University of Arkansas Athletic Director Hunter Yurachek (top left) speaks with Gary George (lower left) on Wednesday during the Hawgs Illustrated Sports Club luncheon at Home2 Suites in Springdale. (NWA Democrat-Gazette/Andy Shupe)
University of Arkansas Athletic Director Hunter Yurachek was not messing around during his appearance at the Hawgs Illustrated Sports Club on Wednesday at the Home2Suites by Hilton.
During a lively 28-minute question-and-answer session with host Matt Jones, Yurachek took on the topics of name, image and likeness, upcoming revenue sharing with student-athletes, the addition of Bobby Petrino to the football staff, Saturday’s football game against Texas A&M, pending renovations to athletic facilities and much more.
Yurachek did not dodge, evade or fill the air with frivolous “coach speak,” addressing those topics head on. Right from the jump he addressed the remarks he made last week in Little Rock, when he said the upper echelon of the SEC was spending about double the amount Arkansas has in NIL funds. He cited the example of Ole Miss having roughly 5,000 members in its Grove Collective compared to Arkansas having roughly 1,000 members in its Arkansas Edge Collective.
I was asked a question about NIL and what I thought about it as an athletic director, and I think if you’ve followed me for seven years I’m nothing but honest,” Yurachek said. “They asked me the question how I feel about NIL, and I think I responded it was awful. And it is awful. But as the athletic director at the University of Arkansas, it doesn’t mean that I don’t embrace NIL. Because we’re not putting that genie back in the bottle. It is here to stay.”

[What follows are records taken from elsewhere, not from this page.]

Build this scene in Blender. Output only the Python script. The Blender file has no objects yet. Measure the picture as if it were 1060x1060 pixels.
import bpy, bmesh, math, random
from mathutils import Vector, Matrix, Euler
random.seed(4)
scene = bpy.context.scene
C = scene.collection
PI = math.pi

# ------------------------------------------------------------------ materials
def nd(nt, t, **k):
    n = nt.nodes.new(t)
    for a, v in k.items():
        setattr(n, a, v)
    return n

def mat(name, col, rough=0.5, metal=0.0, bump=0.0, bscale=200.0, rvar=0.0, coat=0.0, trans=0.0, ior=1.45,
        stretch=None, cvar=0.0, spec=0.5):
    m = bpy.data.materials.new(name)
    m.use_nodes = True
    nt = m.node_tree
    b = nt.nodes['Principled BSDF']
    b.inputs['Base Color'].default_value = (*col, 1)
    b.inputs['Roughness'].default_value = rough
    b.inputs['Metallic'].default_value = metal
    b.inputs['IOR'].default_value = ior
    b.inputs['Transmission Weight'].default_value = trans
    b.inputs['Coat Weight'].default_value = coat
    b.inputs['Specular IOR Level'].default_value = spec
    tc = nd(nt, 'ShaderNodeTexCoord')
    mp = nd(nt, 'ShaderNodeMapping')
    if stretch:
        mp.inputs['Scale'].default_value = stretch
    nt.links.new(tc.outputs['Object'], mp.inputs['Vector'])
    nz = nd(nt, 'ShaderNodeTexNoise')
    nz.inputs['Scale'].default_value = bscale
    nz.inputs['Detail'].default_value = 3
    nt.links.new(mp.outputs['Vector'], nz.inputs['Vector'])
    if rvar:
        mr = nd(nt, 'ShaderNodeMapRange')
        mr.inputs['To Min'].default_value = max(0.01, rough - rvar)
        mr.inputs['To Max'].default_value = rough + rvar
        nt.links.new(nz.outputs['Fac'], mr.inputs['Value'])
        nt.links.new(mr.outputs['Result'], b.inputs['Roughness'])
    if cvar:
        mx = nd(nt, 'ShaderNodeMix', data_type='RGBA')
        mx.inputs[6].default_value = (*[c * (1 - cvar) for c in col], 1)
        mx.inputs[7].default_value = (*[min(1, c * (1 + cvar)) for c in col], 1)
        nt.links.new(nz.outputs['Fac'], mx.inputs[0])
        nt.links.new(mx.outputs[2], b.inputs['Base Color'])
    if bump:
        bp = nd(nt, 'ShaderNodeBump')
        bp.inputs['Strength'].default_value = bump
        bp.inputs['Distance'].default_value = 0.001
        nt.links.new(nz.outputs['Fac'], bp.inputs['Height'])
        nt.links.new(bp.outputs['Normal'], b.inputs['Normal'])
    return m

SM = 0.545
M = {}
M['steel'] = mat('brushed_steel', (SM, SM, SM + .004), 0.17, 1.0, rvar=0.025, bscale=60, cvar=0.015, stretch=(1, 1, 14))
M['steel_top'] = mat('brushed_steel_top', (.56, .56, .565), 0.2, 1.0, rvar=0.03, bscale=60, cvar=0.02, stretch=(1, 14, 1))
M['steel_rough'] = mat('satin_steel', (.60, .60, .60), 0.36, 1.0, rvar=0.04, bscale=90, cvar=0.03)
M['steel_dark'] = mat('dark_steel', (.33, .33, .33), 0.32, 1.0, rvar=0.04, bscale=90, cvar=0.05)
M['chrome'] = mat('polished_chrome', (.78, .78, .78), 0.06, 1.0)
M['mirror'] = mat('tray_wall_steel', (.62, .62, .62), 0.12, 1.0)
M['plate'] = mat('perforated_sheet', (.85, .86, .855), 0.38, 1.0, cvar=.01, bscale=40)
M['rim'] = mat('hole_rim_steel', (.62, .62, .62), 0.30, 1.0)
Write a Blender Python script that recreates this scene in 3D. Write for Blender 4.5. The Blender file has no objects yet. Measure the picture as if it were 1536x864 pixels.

Yurachek said the Razorbacks have had very generous donors provide financial gifts into the six and seven figures.
“But I’ve had to go to those same people for three consecutive years and ask for those six- and seven-figure gifts,” he said. “What we’re trying to do is have more of a grassroots campaign across the state of Arkansas, where we can have some recurring income into our collective, Arkansas Edge.”
Yurachek said those remarks have spurred more interest in Arkansas Edge and he didn’t mean to offend by asking for $100 per month.
With the settlement of the House vs. NCAA lawsuit reportedly on the brink of a resolution, college athletics must also be prepared for revenue sharing with their players.
Yurachek was asked how that settlement, reportedly in the range of $2.8 billion, will impact the NIL game.
He gave the example of breaking NIL into three pieces of pie: 1.) What he called “legitimate” NIL, which started on July 1, 2021, which consists of student-athletes receiving compensation for their name, image or likeness; 2.) The collective piece, where donors pool resources to pay for players; and 3.) Revenue sharing.
“So July 1 of 2025, if the House settlement is approved, we can take roughly … $22 million that we can share from our department of athletics revenues that can go straight to student-athletes,” Yurachek said.
“Our hope is that the internal revenue-sharing will take the place of the collectives. It will never take the place of regular NIL. That will always still be there. We’ve got to get rid of this middle section, the collectives, OK?”
Yurachek said if the collective part of the NIL game does not go away, “It’s going to be the same teams that you see right now ranked in the top 10 that will consistently be ranked in the top 10. It’s not going to change.”
Asked if he thought the collective part will go away, Yurachek responded, “It’s going to take some really strong presidents and chancellors and athletic directors to hold their coaches accountable to that going away.”
Yurachek told the Arkansas Democrat-Gazette that if revenue sharing comes in as expected during the next fiscal year, the University of Arkansas would have to prepare for an extra $22 million to $23 million to cover its annual athletic budget, which is at $174 million this year.
Yurachek also said NIL concerns have caused some facility renovations or expansions, such as for the softball and soccer programs and Walton Arena, to be put “on the side burner, not the back burner.”
Walton Arena is in need of deferred maintenance in the next three to five years, Yurachek added, “but we need to let this NIL piece settle, and I can’t take on more debt service with our department of athletics budget.
“The arena renovation will happen at some point in the future, but it’s not as imminent as we had once thought.”
Yurachek said he has been encouraged by the partnership of football Coach Sam Pittman with Petrino through four games.
“First and foremost, he’s been great for Coach Pittman because he’s been a great complement to him,” Yurachek said of Petrino. “I think what Sam missed last year a great deal was someone with head coaching experience sitting in the meeting rooms like he had in Barry Odom as his defensive coordinator for the first three years he was at Arkansas.”